--- Begin Dataset section ---
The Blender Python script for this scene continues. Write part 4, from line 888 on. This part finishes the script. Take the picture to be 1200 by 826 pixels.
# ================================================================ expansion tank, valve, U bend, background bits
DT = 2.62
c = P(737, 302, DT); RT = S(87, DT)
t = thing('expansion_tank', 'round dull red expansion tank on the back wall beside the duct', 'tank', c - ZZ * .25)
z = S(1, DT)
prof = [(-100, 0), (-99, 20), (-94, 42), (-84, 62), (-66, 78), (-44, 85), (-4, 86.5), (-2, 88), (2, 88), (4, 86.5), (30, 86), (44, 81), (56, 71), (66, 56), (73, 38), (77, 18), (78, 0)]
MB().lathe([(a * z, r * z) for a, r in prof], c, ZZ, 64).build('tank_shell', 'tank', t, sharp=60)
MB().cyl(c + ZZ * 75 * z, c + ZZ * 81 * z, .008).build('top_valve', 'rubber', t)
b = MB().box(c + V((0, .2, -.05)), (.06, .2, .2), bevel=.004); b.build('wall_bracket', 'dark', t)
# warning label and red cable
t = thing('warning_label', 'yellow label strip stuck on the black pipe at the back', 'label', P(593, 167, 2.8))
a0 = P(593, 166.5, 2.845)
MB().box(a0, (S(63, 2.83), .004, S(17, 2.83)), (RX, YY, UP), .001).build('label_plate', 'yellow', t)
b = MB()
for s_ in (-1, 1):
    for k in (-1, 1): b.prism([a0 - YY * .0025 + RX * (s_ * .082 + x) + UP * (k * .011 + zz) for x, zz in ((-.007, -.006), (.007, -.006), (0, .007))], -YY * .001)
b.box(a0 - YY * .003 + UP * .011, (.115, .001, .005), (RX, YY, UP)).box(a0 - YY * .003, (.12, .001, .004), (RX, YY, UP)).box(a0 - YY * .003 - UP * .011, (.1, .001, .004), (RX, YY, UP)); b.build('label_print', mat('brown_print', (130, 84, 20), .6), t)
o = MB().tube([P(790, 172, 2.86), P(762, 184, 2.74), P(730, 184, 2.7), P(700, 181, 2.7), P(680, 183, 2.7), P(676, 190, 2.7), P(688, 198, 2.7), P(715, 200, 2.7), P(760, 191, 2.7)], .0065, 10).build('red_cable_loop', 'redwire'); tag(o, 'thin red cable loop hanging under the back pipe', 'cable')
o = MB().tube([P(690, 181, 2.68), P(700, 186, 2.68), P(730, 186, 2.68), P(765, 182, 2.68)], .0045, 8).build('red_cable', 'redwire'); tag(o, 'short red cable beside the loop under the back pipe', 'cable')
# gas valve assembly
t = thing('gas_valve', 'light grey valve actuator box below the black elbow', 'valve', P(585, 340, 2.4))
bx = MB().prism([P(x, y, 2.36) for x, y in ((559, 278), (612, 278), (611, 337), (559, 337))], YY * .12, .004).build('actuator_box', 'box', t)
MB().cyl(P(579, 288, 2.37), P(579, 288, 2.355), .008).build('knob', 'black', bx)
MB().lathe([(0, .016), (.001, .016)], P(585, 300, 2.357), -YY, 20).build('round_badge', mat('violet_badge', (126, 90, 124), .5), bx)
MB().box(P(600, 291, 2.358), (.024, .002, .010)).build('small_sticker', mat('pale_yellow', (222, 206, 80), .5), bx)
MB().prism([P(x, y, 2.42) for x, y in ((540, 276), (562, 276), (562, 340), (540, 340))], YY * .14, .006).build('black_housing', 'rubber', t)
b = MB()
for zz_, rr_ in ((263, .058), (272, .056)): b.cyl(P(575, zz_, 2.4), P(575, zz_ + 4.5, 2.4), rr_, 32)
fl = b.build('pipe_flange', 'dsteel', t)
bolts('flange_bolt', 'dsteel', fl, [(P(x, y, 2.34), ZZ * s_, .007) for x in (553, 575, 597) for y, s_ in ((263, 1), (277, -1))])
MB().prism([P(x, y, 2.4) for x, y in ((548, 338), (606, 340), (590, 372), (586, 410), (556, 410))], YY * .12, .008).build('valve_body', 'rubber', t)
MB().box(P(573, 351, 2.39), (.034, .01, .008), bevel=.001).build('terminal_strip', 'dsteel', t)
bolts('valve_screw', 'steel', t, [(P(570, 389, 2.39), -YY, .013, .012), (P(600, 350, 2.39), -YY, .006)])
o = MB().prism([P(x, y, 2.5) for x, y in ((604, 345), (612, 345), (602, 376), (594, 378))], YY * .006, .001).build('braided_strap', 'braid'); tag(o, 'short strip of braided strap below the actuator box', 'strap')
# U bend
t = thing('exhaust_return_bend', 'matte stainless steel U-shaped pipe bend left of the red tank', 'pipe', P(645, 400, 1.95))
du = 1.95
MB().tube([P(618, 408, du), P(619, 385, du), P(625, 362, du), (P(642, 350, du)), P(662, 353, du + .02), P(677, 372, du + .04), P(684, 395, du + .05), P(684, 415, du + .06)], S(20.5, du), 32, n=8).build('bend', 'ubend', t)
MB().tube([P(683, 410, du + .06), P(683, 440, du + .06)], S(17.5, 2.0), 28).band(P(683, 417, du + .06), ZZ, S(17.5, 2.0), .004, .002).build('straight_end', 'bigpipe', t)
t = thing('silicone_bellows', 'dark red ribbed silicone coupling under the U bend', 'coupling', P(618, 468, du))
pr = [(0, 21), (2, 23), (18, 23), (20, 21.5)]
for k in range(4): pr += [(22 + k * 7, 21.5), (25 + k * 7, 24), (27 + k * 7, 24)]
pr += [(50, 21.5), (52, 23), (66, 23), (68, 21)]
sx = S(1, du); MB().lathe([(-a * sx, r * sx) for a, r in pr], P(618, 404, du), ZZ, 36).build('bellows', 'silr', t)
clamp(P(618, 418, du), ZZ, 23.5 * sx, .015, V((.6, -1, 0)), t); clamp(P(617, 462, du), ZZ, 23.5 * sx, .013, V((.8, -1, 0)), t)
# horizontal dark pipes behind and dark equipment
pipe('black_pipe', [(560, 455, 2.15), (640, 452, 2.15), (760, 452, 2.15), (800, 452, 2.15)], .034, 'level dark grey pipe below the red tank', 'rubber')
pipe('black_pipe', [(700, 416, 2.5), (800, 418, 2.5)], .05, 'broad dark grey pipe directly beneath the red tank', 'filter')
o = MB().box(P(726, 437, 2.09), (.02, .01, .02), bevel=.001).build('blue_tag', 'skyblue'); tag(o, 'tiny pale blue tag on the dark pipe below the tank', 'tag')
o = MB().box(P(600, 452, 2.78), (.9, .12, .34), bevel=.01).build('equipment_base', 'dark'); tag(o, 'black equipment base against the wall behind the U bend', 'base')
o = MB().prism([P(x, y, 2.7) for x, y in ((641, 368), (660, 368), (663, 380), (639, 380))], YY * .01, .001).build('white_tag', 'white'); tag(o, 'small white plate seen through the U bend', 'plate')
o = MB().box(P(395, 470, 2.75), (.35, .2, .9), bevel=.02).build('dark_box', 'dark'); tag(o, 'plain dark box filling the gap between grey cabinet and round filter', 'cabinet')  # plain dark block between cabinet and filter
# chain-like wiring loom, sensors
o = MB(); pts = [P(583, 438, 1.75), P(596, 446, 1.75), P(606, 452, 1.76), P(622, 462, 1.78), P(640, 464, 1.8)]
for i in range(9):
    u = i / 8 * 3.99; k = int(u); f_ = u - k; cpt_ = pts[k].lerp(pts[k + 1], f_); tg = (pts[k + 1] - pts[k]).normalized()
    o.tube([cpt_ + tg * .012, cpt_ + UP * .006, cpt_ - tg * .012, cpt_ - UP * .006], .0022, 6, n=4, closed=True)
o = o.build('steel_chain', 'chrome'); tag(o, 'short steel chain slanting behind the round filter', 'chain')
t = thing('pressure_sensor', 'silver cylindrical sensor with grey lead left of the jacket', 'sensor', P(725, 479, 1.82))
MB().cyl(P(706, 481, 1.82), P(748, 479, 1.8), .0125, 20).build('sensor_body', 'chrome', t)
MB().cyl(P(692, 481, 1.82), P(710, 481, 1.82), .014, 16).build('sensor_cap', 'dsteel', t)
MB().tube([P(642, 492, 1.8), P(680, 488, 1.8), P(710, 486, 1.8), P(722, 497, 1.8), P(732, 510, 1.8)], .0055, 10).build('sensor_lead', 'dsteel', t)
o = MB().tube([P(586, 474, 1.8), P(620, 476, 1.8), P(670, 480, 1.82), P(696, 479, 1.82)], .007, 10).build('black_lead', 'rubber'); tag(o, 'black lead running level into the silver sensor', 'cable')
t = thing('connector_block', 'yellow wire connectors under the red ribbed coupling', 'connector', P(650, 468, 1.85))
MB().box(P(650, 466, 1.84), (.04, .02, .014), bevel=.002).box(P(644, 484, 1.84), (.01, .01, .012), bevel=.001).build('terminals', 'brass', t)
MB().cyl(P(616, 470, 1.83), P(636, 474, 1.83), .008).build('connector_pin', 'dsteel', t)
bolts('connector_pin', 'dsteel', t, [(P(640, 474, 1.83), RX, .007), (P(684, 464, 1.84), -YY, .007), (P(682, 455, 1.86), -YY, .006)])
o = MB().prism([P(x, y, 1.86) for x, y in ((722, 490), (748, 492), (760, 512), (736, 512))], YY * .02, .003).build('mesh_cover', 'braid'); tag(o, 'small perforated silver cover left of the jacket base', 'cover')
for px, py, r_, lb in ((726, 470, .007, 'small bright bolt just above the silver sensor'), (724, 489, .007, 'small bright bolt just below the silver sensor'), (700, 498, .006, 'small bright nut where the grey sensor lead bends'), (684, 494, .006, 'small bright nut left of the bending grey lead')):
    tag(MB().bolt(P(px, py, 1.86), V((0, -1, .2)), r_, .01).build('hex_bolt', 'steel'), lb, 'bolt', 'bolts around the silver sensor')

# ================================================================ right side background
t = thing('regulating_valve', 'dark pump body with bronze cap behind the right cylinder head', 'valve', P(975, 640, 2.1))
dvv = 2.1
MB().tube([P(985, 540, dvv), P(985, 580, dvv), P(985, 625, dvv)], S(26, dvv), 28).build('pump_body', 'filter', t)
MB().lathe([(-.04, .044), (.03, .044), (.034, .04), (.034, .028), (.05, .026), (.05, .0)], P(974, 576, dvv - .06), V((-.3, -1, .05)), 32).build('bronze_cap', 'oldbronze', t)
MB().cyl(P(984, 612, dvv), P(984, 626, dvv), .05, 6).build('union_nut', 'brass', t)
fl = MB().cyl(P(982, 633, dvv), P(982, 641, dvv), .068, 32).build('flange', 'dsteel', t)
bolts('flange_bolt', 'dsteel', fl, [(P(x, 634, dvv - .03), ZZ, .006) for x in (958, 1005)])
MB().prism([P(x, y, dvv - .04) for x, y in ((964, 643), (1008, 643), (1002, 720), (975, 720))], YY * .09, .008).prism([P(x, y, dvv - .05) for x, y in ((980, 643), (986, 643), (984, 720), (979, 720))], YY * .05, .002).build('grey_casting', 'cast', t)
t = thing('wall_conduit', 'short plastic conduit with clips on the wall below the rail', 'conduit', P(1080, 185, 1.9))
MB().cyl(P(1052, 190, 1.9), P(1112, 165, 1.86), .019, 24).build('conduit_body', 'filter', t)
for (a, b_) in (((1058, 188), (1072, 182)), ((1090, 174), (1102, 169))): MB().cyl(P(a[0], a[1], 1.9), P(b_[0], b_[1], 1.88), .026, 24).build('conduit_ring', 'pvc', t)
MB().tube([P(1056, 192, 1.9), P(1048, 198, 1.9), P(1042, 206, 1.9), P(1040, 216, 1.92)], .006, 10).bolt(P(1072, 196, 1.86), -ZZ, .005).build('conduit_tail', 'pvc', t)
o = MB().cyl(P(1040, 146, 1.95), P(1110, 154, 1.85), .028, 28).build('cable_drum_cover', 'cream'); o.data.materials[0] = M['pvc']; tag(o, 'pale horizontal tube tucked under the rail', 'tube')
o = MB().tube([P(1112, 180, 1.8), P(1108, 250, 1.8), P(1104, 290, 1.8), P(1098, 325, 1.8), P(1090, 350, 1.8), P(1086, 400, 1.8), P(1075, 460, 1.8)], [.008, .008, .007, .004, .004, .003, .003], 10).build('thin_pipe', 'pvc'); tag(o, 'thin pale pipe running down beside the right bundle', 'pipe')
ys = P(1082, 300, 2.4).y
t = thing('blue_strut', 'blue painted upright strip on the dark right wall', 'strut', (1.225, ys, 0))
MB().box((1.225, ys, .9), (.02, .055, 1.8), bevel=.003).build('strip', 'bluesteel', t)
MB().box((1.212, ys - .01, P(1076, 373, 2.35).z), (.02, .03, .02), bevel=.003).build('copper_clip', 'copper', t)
--- End Dataset section ---
### Given request
How many of the lines above contain the string "dark"? Give the number only.

### Task answer
10